Unlike the federal restrictions, the private ban prohibits firm executives from making campaign contributions to state and local officials who also choose bond syndicates.

But under the revision, executives would be able to make contributions of up to $250 to state and local officials representing areas where the executives live --just like the MSRB's ban, known as G-37.

In addition, the proposed revisions to the private accord would alter the way firms report their executives' campaign contributions to more closely resemble the requirements mandated by the MSRB.

If the draft is approved by the commission, firms will have to report to federal regulators the campaign contributions of a smaller sphere of firm executives than the agreement previously required.

SEC chairman Levitt has not received the revision, and commission press officials said they will not have a comment on the proposal until he does. Industry officials have said no revisions will be made without Leviti's approval. One lawyer who has worked on the revision said: "We are ready to publish the revision next week."

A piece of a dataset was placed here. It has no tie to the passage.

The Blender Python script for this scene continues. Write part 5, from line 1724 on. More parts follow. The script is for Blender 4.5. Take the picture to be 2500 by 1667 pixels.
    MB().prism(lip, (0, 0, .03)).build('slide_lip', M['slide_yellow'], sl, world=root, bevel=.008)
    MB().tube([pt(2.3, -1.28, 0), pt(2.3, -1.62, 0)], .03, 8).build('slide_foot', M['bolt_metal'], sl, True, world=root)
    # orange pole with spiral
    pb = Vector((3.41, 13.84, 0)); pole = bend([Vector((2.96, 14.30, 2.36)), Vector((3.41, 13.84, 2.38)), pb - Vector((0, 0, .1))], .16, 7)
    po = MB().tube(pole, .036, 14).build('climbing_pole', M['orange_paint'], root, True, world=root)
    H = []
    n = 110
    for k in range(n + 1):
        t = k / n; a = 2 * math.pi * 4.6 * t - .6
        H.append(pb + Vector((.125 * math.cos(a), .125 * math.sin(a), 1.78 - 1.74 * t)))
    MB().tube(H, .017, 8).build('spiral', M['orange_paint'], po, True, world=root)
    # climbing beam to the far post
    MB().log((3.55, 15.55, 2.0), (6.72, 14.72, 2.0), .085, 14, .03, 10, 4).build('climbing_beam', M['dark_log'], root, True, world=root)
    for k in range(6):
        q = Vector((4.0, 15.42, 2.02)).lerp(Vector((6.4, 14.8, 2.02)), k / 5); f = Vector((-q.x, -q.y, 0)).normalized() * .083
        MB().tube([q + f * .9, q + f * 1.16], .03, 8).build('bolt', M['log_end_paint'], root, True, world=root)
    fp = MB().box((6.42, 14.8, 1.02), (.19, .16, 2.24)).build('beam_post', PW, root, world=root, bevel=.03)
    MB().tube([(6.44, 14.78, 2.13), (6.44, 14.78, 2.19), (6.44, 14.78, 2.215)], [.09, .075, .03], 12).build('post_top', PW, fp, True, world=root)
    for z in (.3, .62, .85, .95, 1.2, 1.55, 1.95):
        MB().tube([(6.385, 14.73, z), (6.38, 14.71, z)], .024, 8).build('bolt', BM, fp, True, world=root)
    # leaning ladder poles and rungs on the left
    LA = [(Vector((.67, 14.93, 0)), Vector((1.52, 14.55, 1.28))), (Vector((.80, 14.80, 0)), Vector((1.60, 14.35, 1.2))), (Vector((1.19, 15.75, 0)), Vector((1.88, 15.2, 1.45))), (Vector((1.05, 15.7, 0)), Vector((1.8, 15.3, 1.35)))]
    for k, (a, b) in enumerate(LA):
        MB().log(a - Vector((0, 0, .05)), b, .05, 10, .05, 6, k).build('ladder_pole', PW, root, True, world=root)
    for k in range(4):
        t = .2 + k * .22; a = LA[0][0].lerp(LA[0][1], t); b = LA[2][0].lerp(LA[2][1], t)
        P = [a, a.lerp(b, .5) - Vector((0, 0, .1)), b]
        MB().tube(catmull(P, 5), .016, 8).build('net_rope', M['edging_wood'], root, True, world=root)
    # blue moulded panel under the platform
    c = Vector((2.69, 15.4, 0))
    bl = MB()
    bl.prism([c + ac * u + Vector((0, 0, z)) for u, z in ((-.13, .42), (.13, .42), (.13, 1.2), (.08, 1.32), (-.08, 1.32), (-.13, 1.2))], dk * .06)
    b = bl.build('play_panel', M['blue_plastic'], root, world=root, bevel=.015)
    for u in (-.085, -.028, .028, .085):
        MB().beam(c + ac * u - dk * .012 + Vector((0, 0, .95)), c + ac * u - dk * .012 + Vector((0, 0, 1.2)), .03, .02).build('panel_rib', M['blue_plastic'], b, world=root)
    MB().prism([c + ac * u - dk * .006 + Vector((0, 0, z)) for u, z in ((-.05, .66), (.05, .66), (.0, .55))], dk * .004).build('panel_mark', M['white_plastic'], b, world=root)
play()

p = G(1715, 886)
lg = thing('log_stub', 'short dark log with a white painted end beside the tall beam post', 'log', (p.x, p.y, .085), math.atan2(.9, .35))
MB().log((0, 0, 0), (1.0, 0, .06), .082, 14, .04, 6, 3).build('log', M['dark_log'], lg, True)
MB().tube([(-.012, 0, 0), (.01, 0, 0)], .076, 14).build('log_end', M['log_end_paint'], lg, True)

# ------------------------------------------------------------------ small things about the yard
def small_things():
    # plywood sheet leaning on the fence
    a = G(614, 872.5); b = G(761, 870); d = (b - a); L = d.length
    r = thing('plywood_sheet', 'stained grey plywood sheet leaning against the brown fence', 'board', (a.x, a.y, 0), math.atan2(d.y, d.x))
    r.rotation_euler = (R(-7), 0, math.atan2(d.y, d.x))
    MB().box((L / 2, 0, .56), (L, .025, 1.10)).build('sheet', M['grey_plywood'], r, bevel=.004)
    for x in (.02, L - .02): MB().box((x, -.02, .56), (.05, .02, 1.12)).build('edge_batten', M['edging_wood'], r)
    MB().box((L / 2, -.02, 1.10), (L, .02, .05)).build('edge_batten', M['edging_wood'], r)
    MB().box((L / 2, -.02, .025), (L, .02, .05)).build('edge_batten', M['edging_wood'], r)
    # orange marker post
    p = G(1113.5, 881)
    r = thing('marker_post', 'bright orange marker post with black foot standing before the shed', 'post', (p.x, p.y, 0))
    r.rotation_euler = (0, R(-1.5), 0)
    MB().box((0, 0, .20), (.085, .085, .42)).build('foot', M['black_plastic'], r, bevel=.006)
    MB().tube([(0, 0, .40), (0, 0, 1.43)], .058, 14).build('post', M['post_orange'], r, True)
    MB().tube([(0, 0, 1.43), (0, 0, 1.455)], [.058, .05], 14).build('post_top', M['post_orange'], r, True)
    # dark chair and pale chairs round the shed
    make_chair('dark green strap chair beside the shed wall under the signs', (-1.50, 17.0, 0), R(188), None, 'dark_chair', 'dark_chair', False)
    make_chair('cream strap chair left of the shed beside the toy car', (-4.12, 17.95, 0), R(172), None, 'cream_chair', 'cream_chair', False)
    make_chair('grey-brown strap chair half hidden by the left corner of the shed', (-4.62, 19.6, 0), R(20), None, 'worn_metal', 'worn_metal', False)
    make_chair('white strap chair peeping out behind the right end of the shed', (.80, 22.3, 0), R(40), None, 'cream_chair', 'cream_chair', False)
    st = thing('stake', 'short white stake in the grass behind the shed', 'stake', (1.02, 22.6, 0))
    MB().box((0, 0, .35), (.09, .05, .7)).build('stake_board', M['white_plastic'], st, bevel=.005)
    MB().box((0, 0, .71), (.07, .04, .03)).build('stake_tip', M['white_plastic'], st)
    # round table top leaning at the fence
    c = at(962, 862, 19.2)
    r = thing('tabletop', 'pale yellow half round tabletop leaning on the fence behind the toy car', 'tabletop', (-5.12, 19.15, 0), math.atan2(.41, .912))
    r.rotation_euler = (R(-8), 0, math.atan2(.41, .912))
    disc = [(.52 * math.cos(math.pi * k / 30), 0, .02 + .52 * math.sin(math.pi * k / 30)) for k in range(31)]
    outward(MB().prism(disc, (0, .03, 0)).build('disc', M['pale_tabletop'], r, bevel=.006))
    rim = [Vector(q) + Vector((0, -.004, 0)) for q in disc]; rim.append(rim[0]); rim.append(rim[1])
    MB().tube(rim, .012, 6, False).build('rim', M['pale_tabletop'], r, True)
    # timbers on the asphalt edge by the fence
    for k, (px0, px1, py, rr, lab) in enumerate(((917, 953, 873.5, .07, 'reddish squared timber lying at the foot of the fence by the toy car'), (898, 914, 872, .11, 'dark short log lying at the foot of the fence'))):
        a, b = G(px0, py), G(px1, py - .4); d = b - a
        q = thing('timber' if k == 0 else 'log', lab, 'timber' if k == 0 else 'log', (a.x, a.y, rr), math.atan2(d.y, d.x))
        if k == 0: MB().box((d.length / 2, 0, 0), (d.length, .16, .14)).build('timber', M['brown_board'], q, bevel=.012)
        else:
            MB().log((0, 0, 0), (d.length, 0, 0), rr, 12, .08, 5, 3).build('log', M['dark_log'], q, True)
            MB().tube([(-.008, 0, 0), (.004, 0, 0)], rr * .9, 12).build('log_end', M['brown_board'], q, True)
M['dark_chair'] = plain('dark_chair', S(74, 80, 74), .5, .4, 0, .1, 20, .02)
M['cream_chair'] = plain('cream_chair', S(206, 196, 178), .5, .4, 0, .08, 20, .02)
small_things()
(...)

The lawyer, who asked to remain anonymous, said the rule, when officially revised, would probably pass muster with the SEC chairman, who wants the private accord to remain in place at least until the constitutional challenge to the MSRB's rule is settled.

The new private ban is also important for what it leaves out. In June, the firms spearheading the private ban shocked SEC officials by submitting a revision that attempted to interpret several key provisions of the MSRB's ban.

Regulators, including those at the MSRB, have warned industry executives against interpreting G-37 and have refused to provide much insight into how they will enforce the rule's provisions.

Industry executives have complained that the MSRB rule is so broadly worded that many firm employees, such as retail brokers and their supervisors, who have limited contact with the firm's municipal bond operations, could no longer make campaign contributions. The federal rule was not intended to cover these executives, market officials maintain.

As a result, lawyers working to revise the private ban submitted to the commission a revision that attempted to specifically exclude many executives from the MSRB's restrictions, sources with knowledge of the issue say. Commission officials responded by saying that only the MSRB can interpret its rule. In turn, market lawyers scrapped that version of the proposed revision.

Following the recommendation of commission officials, market firms also revised their approach in dealing with federal regulators on issues regarding both bans. Market lawyers with knowledge of the issue say the Public Securities Association will now direct all questions regarding G37 to the MSRB. At the same time, the private ban will no longer attempt to interpret G-37.

In a letter dated July 11 but released yesterday, the PSA called on the MSRB to more clearly define which firm executives are covered by the board's contribution restrictions.